Do you want to carve out employers and schools as special exceptions because otherwise this seems like breaks the freedom of (non)-association in general. This specific case only works because it’s a public high school.

Because how could it be legal for me as a customer or employee to choose not to visit or work for a business or terminate a contract or my own employment because I don’t like that they’re anti-suffragists but then the other party be prohibited from doing the same thing?

In the case of work the employer is the buyer and for schools they’re the seller so it isn’t that. How do you not accidentally outlaw boycotts?


An employer is not a buyer. They are an employer. The direction of money transfer is similar but the law doesn't categorize entities strictly by direction of money transfer.


Okay and an employee is not a seller but I still have the right to quit because the owner is a racist outside of work. So sure, you’re right but it doesn’t really affect the argument.
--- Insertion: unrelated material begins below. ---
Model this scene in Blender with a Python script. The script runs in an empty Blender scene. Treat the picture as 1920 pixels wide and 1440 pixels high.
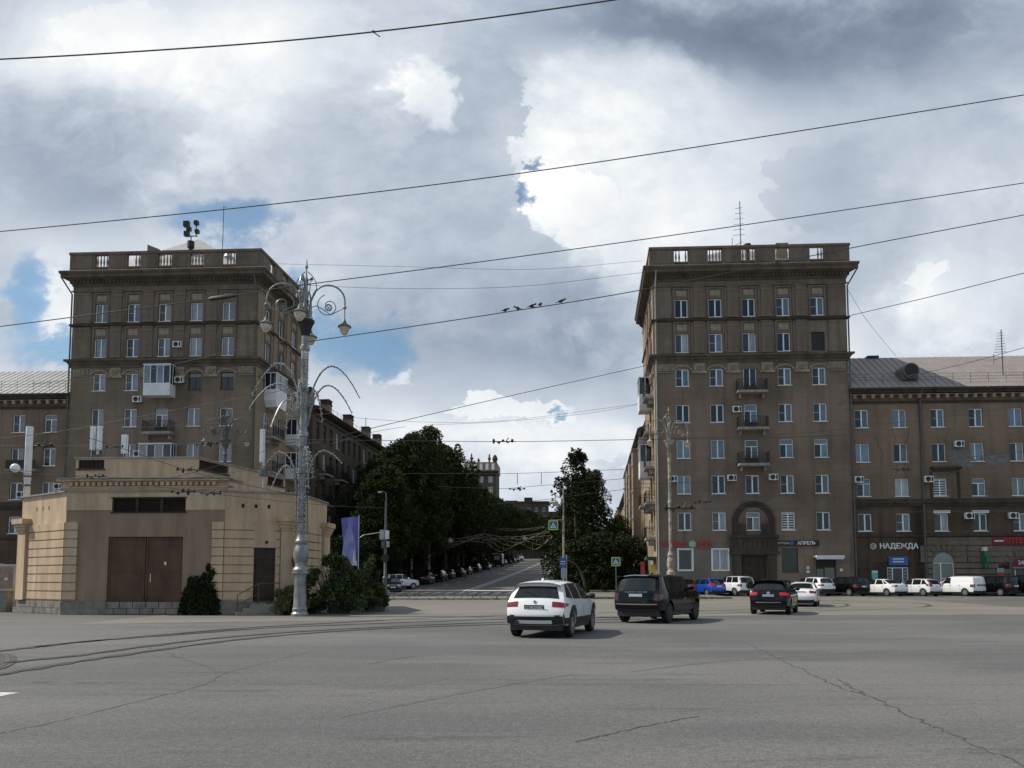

> I still have the right to quit because the owner is a racist outside of work.

If you've not signed a contract involving this (morality clause etc), then... do you, legally?


If you've never signed a contract agreeing not to quit, then yes?


We already destroyed freedom of association for employers with the civil rights act.


I called out schools and employers because of the inherent power imbalance. Students are compelled by law to go to school. Workers are generally compelled by necessity to work for somebody; you aren't free when the invisible hand of the market has a knife to your throat.

What you as a customer or an employee do is your own business, but I do not regard employers as customers for rented labor.